Ada cerita menarik soal perahu yang dipakai tokoh-tokoh Bugis Mandar untuk transportasi laut. Menurut H. Ibnu Amal, nenek moyang mereka kadang-kadang meminta bantuan binatang laut untuk menarik perahu mereka.
“Kakek saya, Kannai Moti (saudara dari nenek saya), dalam sejarahnya tidak pernah mendayung sendiri perahunya. Pernah istri dari kakek Kannai Moti mau melahirkan. Ia harus mencari gula ke Singaraja. Kakek Kannai Moti memanggil gurita untuk menarik perahunya ke Singaraja. Dan juga waktu pulang kembali ke Sumberkima. Begitu sejarahnya,” tutur H. Ibnu Amal.

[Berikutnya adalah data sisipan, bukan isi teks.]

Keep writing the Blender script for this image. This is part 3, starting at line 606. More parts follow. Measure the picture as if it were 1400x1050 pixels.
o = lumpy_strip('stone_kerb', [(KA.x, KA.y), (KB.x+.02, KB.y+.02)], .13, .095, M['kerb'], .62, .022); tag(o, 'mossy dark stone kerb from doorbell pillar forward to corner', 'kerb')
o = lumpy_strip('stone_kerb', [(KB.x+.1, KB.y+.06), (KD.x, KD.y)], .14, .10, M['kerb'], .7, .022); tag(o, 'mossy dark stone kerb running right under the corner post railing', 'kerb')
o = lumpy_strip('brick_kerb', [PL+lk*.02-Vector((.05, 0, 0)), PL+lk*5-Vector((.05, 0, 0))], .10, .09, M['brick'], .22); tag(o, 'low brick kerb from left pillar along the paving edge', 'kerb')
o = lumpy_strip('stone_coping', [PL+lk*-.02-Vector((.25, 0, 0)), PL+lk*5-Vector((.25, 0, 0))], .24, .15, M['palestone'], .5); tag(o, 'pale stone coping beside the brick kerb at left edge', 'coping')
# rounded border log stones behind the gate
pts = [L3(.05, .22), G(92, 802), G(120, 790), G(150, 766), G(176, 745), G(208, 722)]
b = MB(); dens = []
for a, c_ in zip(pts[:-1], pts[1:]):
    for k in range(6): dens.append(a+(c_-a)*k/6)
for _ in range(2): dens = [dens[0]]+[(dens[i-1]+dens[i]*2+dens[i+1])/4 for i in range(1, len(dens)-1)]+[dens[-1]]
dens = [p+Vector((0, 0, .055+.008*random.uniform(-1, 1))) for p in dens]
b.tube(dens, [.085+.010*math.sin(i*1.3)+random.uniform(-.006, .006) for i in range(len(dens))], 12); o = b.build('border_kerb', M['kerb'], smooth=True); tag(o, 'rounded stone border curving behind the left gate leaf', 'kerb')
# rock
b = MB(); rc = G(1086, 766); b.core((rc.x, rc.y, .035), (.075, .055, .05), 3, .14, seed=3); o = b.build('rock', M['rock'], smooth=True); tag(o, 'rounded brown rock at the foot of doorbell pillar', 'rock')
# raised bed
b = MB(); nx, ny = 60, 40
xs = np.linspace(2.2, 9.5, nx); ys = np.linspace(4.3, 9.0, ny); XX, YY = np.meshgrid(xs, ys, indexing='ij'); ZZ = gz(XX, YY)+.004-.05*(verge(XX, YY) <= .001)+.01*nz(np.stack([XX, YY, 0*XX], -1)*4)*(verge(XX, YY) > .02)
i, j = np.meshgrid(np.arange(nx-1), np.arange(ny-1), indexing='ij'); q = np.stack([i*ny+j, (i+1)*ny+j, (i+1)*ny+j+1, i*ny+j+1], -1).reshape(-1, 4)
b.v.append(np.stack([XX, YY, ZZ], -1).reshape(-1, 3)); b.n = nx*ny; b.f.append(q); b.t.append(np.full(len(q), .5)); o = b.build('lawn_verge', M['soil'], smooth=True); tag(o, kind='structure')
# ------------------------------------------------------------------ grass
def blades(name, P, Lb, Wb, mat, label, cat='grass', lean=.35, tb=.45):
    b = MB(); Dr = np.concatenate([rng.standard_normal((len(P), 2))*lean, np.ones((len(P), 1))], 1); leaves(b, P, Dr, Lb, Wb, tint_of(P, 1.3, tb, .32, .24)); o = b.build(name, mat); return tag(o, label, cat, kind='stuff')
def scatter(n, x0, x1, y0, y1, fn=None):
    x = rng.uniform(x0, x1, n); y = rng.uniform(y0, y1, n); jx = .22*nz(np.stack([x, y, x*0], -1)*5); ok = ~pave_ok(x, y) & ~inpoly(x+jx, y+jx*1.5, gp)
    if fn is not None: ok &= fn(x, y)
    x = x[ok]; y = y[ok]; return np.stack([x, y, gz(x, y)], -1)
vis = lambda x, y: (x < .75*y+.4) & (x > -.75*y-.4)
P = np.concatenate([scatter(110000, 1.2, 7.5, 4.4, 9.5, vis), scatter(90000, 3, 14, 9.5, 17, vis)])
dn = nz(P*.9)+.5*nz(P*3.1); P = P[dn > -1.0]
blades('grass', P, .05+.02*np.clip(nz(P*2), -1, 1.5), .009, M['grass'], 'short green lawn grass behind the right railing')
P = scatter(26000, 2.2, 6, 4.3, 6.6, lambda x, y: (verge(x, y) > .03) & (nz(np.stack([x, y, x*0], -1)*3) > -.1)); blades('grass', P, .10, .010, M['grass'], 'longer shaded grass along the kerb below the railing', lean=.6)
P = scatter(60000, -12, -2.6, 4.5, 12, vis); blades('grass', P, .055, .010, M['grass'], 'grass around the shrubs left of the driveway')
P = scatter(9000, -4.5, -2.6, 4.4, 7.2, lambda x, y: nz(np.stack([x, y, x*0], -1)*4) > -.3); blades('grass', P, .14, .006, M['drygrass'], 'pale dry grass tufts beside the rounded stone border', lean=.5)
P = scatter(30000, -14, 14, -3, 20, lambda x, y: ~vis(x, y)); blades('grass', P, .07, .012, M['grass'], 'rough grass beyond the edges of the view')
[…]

Menurutnya, Kannai Moti juga jago dalam menangkap buaya. Dulu, kata H. Ibnu Amal, di Sumberkima banyak ditemukan buaya. “Orang-orang Sulawesi yang menangkapi buaya-buaya tersebut.”

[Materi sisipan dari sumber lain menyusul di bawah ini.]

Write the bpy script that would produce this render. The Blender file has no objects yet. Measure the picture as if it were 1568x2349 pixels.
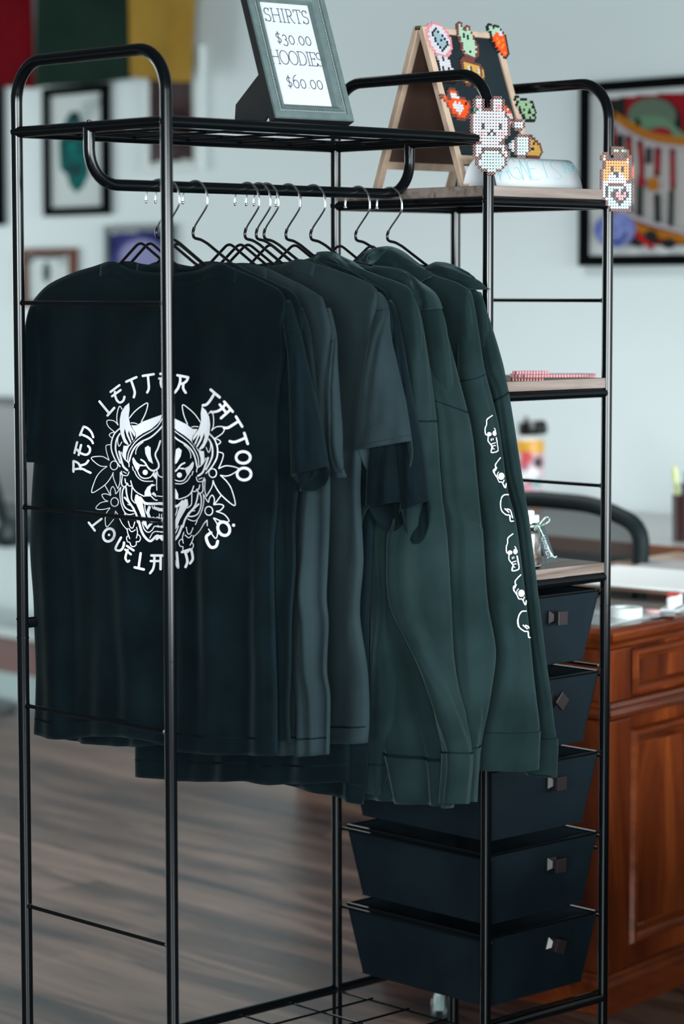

Sementara Koordinator FPSI Buleleng, Amoeng Abdurrahman, memprediksi orang-orang Bugis Mandar datang pertama kami ke Sumberkima sekitar tahun 1800-an. Menurutnya, kalau ada tokoh Bugis Mandar diminta bantuan oleh Kerajaan Buleleng diperkirakan terjadi pada Perang Jagaraga tahun 1848 – 1949 M.

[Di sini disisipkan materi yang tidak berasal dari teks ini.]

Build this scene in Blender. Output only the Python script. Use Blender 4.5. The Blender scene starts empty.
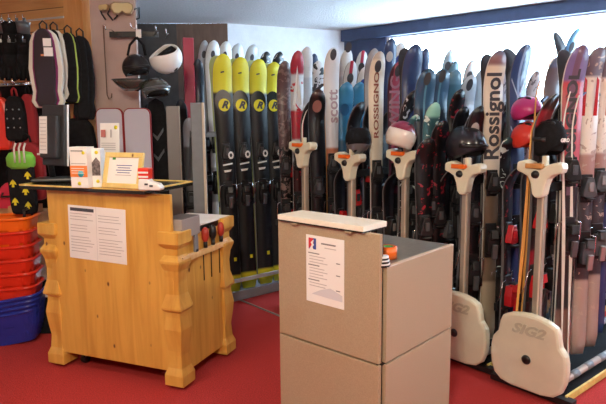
import bpy, bmesh, math, random
from mathutils import Vector, Matrix
random.seed(4)
S = bpy.context.scene
C = S.collection
R = math.radians

# ------------------------------------------------------------------ camera
FOC, CX, CY, HC = 575.0, 303.0, 202.0, 1.4
pit, rol = R(8.1), R(0.5)
Fw = Vector((0, math.cos(pit), -math.sin(pit)))
U0 = Vector((0, math.sin(pit), math.cos(pit)))
R0 = Vector((1, 0, 0))
Rt = R0 * math.cos(rol) - U0 * math.sin(rol)
Up = U0 * math.cos(rol) + R0 * math.sin(rol)
CAM = Vector((0, 0, HC))
cd = bpy.data.cameras.new('camera'); cd.sensor_width = 36; cd.lens = FOC / 606 * 36; cd.clip_start = .05
co = bpy.data.objects.new('camera', cd); C.objects.link(co)
Mx = Matrix((Rt, Up, -Fw)).transposed().to_4x4(); Mx.translation = CAM
co.matrix_world = Mx
S.camera = co

def ray(px, py):
    return (Fw + Rt * ((px - CX) / FOC) + Up * ((CY - py) / FOC)).normalized()
def W(px, py, Y):
    "world point seen at pixel, at depth Y"
    d = ray(px, py); return CAM + d * (Y / d.y)
def G(px, py, z=0.0):
    "world point seen at pixel, at height z"
    d = ray(px, py); return CAM + d * ((z - HC) / d.z)

# ------------------------------------------------------------------ world, light, exposure
w = bpy.data.worlds.new('world'); S.world = w; w.use_nodes = True
bg = w.node_tree.nodes['Background']
bg.inputs[0].default_value = (.56, .79, 1, 1); bg.inputs[1].default_value = 16.0
def area(name, loc, target, size, power, col, sy=None):
    l = bpy.data.lights.new(name, 'AREA'); l.size = size; l.energy = power; l.color = col
    if sy: l.shape = 'RECTANGLE'; l.size_y = sy
    o = bpy.data.objects.new(name, l); C.objects.link(o); o.location = loc
    o.rotation_euler = (Vector(target) - Vector(loc)).to_track_quat('-Z', 'Y').to_euler()
    return o
area('shop_ceiling_lamp', (-.3, -.05, 2.30), (-.15, 2.8, .3), .35, 62, (1, .87, .66))
area('shop_ceiling_lamp', (-1.3, 1.9, 2.3), (-1.3, 2.6, 0), .6, 16, (1, .82, .60))
area('shop_ceiling_lamp', (2.4, .8, 2.3), (1.6, 2.6, .0), .6, 34, (1, .84, .66))
S.view_settings.view_transform = 'Standard'; S.view_settings.look = 'None'
S.view_settings.exposure = 0.35; S.view_settings.gamma = 1
S.view_settings.use_curve_mapping = False

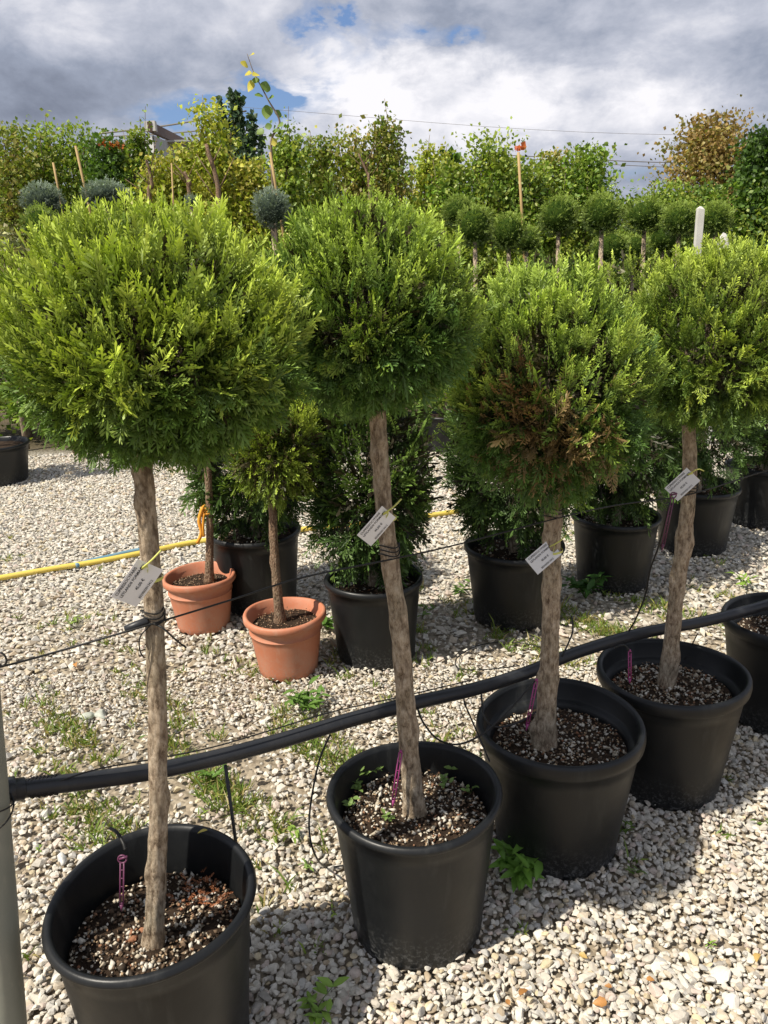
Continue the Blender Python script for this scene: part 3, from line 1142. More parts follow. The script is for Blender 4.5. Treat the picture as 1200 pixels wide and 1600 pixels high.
# orange ribbon on the farther terracotta tree
rb = up(324, 800, 3.46)
mb = MB()
pts = [rb + Vector((0.018 * math.cos(a), 0.018 * math.sin(a), 0.004 * math.sin(a))) for a in np.linspace(0, 6.28, 14)]
for dz in (0, 0.012, 0.024):
    tube(mb, [p + Vector((0, 0, dz)) for p in pts], 0.006, 6)
tube(mb, smooth_path([rb + Vector((-0.015, -0.02, 0.03)), rb + Vector((-0.035, -0.03, -0.03)), rb + Vector((-0.03, -0.03, -0.09)), rb + Vector((-0.055, -0.03, -0.14))], 5), 0.009, 6)
tube(mb, smooth_path([rb + Vector((-0.012, -0.02, 0.0)), rb + Vector((-0.02, -0.03, -0.06)), rb + Vector((-0.022, -0.03, -0.11))], 5), 0.007, 6)
tag(mb.obj('ribbon', M['orange'], colors=False), 'orange plastic ribbon tied round a thin stem above a terracotta pot', 'ribbon')

# ------------------------------------------------------------------ middle row: bushy cypresses in black pots
MID = [
    dict(pos=(-0.66, 3.72), R=0.235, H=0.40, rad=(0.34, 0.32, 0.42), zc=0.80, n=850, label='dark bushy cypress in black pot behind the two terracotta pots'),
    dict(pos=(-0.055, 3.10), R=0.212, H=0.37, rad=(0.27, 0.26, 0.50), zc=0.84, n=1150, label='dark bushy cypress in black pot beside the nearer terracotta pot'),
    dict(pos=(0.61, 3.45), R=0.235, H=0.37, rad=(0.34, 0.32, 0.54), zc=0.86, n=1100, label='bushy cypress in black pot behind the trunk with the lowest tag on the right'),
    dict(pos=(1.20, 3.82), R=0.225, H=0.38, rad=(0.31, 0.31, 0.50), zc=0.86, n=900, label='bushy cypress in black pot standing in deep shade between two tagged trunks'),
    dict(pos=(1.82, 4.32), R=0.235, H=0.38, rad=(0.34, 0.33, 0.52), zc=0.88, n=800, label='bushy cypress in black pot beyond the curved trunk'),
    dict(pos=(2.42, 4.75), R=0.235, H=0.38, rad=(0.34, 0.33, 0.52), zc=0.88, n=600, label='bushy cypress in black pot at the far right end of the middle row'),
]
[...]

Dikatakan, dalam Perang Jagaraga, Kerajaan Buleleng melawan Belanda. Kerajaan Buleleng juga diperkuat orang-orang Bugis saat itu. Orang-orang Bugis banyak terlibat dalam perang tersebut. Dalam babad disebutkan bahwa diantara orang-orang yang gugur dalam Perang Jagaraga tersebut terdapat orang-orang Bugis. Sangat mungkin orang-orang Bugis yang terlibat dalam Perang Jagaraga termasuk yang dari Sumberkima.
Artinya, kalau disebutkan orang-orang Bugis Mandar di Sumberkima pernah diminta bantuan Kerajaan Buleleng ketika bermasalah dengan Belanda berarti mereka ada di Sumberkima jauh sebelum peristiwa perang tersebut. Sehingga keberadaannya diketahui oleh Raja Buleleng.

H. Ibnu Amal juga menuturkan, leluhurnya yang datang ke Sumberkima bukan hanya memiliki keahlian dalam “berperang”. “Bukan berperang lagi, besi bisa digulung oleh mereka,” ujarnya.
Ia mengatakan, nenek moyangnya juga jago main pedang. Kalau terluka, cukup dioles dengan ludahnya, luka tersebut akan sembuh. Oleh karena itu, kata H. Ibnu Amal, lelehurnya sangat ditakuti di Sumberkima. Karena mereka merupakan para pendekar ulung. “Sampai generasi ketiga, leluhur kami masih ditakuti di sini,” tambahnya.
Sementara bela diri yang diwarisi warga Muslim Sumberkima dari leluhurnya adalah kuntau. Bela diri ini mirip dengan kungfu. Bedanya, kalau kungfu tidak banyak memang tubuh lawan. Sementara dalam kuntau, jika dekat pasti memegang badan lawan. (bs)
Bersambung……………..
Nama Kannai Moti menunjukkan asal usul mereka dari suku Mandar (Sulawesi Barat saat ini). Di Sulawesi Selatan terdapat empat suku besar: Bugis, Makassar, Mandar dan Toraja. Tahun 2004 Sulawesi Barat mengalami pemekaran dari Sulawesi Selatan.
Di Mandar istilah Kanna atau Kannai disematkan pada seseorang. Misalnya anggota pada keluarga bernama Moti, yang sesungguhnya adalah seorang kemanakan atau adik. Contohnya, Ali Kannai Garuna yang bermakna bahwa Garuna merupakan kakak/ponakan dari Ali.
Diaspora orang-orang Mandar yang sering disebut sebagai orang Bugis di berbagai daerah, karena memang memiliki latar budaya yang sama, telah terjadi seak ratusan tahun lalu. Fase awal itu dimulai pasca kejatuhan Kerajaan Gowa di Makassar di tangan VOC dan sekutunya tahun 1667-1669… Orang Mandar atau Kerajaan-Kerajaan di Mandar merupakan sekutu setia Gowa.